W trakcie debaty niejednokrotnie mówiono również o ustawie „zapasowej”. – Obie nasze rafinerie dużo zyskają na tej zmianie. Mam nadzieję, że przełoży się to na cały rynek w Polsce – stwierdził Miłosz Karpiński, naczelnik Wydziału Paliw Ciekłych w Departamencie Ropy i Gazu MG.
– Jak oceniacie panowie 2013 rok dla sektora? – pytał moderujący debatę Andrzej Szczęśniak. Jako jeden z większych problemów minionych miesięcy dyskutanci wymienili szarą strefę. – Różne źródła podają, że kształtowała się na poziomie kilkunastu procent rynku, a to miliardy złotych – podkreślił Daniel Betke, prezes OLPP, który wyraził także zadowolenie z faktu przyjęcia przez Radę Ministrów nowelizacji ustawy o zapasach: – To uporządkuje rynek paliw i pomoże w walce z szarą strefą.
Nie mierzmy innowacyjności tylko patentami
Betke wspomniał również o koncepcji budowy terminalu naftowo-paliwowego (budowana przez PERN baza do magazynowania i przeładunku ropy i chemikaliów o łącznej pojemności ok. 700 tys. metrów sześciennych), podkreślając jego rolę w zapewnieniu bezpieczeństwa energetycznego. – Z niepokojem słucham o tym terminalu. Nie jest to inwestycja, która przyniesie rafineriom pożytek, a może być zagrożeniem – stwierdził Marek Sokołowski, wiceprezes LOTOSa.
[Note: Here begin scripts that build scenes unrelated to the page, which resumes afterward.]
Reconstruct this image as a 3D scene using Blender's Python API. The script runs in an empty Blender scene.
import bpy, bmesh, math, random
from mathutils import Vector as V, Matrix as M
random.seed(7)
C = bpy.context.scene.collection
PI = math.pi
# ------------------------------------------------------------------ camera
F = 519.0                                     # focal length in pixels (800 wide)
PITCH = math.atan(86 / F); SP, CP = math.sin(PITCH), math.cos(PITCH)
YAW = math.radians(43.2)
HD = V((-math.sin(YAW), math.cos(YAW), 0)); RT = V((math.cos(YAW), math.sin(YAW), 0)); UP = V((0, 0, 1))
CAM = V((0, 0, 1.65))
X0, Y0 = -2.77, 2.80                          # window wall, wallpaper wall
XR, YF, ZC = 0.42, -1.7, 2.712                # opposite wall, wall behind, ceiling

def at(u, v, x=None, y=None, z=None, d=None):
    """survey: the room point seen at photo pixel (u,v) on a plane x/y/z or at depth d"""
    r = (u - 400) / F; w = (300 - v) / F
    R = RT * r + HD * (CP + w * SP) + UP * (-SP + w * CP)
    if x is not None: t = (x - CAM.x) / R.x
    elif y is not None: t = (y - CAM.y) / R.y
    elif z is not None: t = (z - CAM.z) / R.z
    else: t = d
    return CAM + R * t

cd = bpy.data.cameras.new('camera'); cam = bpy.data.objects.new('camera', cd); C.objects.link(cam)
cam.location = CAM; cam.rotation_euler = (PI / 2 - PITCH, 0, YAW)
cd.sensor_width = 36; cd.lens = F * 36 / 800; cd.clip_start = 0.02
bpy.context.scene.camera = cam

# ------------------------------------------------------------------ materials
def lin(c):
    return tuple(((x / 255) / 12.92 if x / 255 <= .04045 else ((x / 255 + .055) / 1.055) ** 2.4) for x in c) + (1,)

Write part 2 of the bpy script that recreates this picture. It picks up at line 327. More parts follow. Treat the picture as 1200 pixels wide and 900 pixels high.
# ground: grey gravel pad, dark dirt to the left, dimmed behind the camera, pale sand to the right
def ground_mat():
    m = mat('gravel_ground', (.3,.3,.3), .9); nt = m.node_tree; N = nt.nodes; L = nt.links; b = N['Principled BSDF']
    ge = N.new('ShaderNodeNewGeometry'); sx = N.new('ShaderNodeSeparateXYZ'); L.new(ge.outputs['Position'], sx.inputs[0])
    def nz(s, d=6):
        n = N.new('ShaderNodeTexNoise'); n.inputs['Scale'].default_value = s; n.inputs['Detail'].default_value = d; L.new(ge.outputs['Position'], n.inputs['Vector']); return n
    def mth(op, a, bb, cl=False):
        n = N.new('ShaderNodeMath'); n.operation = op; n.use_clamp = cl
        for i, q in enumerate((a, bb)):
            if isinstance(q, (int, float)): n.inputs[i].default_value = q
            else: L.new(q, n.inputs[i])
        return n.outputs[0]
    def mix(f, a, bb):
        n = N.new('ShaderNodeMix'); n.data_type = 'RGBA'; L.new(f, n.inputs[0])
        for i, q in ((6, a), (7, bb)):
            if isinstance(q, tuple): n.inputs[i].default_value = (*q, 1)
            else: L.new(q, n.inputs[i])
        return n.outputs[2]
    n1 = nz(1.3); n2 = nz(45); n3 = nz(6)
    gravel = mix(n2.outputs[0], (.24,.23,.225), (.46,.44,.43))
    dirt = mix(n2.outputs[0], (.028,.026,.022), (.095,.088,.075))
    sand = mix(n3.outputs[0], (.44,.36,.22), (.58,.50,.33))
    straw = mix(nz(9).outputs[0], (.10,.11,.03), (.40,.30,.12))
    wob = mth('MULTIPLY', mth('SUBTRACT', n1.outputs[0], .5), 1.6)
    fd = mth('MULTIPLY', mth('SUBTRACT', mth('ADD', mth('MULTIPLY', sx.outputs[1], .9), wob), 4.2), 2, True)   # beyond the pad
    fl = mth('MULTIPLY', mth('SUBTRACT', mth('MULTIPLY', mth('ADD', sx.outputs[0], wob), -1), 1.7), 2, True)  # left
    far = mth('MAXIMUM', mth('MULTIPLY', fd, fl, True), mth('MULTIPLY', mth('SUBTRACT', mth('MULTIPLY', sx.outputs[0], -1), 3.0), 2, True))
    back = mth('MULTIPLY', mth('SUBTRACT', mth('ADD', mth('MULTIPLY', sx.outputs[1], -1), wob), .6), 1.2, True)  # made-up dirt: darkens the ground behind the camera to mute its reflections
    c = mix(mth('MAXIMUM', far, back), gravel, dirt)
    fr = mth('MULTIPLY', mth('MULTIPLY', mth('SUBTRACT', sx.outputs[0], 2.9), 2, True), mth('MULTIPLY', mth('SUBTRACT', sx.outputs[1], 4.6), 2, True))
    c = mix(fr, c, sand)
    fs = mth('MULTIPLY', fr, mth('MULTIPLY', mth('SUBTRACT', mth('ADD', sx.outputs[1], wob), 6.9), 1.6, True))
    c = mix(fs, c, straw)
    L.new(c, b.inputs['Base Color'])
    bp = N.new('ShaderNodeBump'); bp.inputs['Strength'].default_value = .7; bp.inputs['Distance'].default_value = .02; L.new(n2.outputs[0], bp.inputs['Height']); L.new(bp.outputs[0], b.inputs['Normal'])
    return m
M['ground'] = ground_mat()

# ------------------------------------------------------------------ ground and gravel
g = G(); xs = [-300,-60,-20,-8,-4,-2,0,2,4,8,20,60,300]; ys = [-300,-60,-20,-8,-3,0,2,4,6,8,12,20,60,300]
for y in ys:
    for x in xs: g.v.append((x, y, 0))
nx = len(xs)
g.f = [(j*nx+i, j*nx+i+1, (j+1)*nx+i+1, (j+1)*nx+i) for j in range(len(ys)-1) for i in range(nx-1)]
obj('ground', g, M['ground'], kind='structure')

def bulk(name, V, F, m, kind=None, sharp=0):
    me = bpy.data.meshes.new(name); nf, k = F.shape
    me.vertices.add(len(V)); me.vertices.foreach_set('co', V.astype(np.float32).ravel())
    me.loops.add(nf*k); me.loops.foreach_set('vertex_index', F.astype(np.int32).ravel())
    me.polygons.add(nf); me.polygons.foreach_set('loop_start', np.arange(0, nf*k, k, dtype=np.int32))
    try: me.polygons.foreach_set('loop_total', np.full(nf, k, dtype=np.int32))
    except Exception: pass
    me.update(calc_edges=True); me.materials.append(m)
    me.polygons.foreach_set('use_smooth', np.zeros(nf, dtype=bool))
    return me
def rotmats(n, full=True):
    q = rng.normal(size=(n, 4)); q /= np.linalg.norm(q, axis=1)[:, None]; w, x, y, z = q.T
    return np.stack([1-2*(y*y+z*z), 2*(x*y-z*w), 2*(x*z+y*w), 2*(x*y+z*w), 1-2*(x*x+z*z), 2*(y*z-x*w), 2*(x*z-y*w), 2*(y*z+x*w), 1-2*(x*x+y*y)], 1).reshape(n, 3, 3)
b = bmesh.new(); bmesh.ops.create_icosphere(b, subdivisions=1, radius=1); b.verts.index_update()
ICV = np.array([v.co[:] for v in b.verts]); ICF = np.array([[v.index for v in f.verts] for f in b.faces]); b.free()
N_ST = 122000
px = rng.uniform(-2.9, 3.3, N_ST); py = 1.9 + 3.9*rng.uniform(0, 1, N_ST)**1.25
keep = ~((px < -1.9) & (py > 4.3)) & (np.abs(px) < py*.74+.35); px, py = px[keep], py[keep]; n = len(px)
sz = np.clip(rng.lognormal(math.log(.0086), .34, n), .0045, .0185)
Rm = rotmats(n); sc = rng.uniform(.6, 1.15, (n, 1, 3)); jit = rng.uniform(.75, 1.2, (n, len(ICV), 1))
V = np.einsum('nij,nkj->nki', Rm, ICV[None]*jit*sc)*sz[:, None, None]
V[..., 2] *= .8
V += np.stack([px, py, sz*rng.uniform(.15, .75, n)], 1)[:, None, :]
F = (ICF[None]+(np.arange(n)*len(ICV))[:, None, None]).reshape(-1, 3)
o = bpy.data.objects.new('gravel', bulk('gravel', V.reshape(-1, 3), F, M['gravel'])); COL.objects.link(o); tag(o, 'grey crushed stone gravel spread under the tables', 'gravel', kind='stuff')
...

Pytany o głośny projekt budowy petrochemii z Grupą Azoty odpowiedział, że przedsięwzięcie to wymaga zbadania rynku: – Poszukujemy chętnych do współpracy – zgłaszają się i polscy, i zagraniczni kontrahenci – stwierdził, dodając, że więcej na temat tego projektu będzie mógł powiedzieć po III kwartale.
Koncepcji wspomnianego terminalu bronił Miłosz Karpiński: – Nie ma być on kierowany przeciw naszym rafineriom. Ten pomysł może być natomiast wspólnym pomysłem grupy PERN, LOTOSU i Orlenu.